Knightley Academy (Knightley Academy #1)

Title: Knightley Academy

Author: Violet Haberdasher

Series: Knightley Academy #1

Henry may only be a servant at the prestigious Midsummer School for Boys, but he’s not content to stay there for the rest of his life. So when a chance comes up to test for admittance to the prestigious Knightley Academy, he jumps at it. But not everyone is happy about the old class lines being broken down. Not everyone wants a commoner at the traditionally nobles-only Knightley Academy. And although Henry is in it for himself, he soon realizes he’s carrying much more than his own hopes and dreams.

I probably would’ve cared more about the overall class structure challenge part of the story (which is a large part) if the overall worldbuilding had been better. The focus stays on Henry and almost exclusively on the two schools he’s part of, as a servant and then a student. This was good for the schools, but not so great when trying to figure out how the world works. The Knights can function as detectives, policemen, and peacekeepers, but the only knight we ever see in action is just directing traffic at the train station. There’s no sense of the political landscape on the Knightley side, beyond the Knights themselves, but this becomes important when dealing with the neighboring country, the Nordlands. So I though the whole thing could’ve benefited from a bit more information on the rest of the setting. (I also didn’t buy that a treaty alone would convince multiple nations to basically disarm, but, well, I was reading a school story, so I let that one slide.)

The characters are well-done. I didn’t buy the ending twist about the ultimate villain, but I did appreciate how various characters—especially the unpleasant ones—were shown to be simply human. Even though the bullies can come across as rather one-dimensional in their defense of a system that mostly benefits them to the detriment of everyone else, they still aren’t entirely monsters. Henry does seem to blow off his earliest attempts to be friendly with the non-commoner students, which was a bit annoying, but understandable.

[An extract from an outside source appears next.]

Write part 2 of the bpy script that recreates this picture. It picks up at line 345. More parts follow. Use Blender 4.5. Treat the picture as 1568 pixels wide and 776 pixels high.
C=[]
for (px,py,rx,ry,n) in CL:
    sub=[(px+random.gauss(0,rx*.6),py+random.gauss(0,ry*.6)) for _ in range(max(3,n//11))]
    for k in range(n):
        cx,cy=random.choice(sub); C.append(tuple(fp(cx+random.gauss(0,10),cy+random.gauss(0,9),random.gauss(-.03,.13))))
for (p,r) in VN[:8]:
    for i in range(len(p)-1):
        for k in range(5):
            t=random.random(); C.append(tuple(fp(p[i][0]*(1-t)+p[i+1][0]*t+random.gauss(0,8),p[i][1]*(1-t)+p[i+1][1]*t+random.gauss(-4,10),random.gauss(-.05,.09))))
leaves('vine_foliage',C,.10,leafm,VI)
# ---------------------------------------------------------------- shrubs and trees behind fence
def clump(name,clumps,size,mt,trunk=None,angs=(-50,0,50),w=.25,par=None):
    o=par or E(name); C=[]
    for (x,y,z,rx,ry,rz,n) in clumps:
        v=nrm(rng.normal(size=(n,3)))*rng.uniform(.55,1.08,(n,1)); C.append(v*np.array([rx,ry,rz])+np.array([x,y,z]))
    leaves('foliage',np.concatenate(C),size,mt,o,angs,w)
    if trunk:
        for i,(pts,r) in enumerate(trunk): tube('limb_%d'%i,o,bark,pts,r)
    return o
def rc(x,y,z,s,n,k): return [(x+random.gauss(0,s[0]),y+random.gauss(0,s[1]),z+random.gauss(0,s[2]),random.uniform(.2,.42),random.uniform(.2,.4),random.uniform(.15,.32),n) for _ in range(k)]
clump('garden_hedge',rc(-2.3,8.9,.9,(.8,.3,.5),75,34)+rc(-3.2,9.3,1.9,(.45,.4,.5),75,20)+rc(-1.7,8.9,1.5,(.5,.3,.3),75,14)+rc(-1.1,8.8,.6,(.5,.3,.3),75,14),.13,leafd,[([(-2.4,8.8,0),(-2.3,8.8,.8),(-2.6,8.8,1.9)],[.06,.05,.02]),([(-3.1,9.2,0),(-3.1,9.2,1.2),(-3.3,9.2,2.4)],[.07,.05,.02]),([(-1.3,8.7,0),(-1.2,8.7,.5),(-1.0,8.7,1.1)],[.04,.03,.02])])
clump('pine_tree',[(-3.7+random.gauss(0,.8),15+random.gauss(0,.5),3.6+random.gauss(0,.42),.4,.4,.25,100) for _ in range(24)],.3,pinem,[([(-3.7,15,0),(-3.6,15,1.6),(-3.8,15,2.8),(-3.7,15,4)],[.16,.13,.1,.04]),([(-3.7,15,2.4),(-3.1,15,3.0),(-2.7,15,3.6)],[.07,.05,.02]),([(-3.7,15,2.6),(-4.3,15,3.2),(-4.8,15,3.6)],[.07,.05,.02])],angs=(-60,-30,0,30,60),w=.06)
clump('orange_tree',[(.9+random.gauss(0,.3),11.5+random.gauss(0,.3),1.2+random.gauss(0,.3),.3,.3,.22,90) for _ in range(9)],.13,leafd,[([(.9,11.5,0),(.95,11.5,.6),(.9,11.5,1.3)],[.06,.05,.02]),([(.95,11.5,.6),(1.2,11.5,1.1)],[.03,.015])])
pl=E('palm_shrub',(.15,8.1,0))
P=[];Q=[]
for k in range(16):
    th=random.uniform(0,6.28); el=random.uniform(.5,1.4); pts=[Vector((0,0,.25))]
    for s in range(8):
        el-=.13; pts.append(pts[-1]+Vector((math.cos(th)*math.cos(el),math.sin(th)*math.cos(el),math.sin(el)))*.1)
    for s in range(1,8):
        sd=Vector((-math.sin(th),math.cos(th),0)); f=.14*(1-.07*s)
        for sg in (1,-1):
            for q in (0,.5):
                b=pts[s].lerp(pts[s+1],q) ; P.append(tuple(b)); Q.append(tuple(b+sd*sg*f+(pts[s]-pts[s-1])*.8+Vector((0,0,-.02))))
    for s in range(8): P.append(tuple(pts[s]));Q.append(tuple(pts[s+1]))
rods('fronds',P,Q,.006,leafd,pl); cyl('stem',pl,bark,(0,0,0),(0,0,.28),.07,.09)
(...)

Overall this wasn’t a bad read, just one I thought could’ve used more worldbuilding to really ground the story in a country/place rather than just a building. I had trouble placing the existence of magic for a long time, since curses feature prominently in the beginning, but it appears this is more of an alternate-history than alternate-world. And despite the solid characters, not much grabbed me in the story overall. I rate this book Neutral.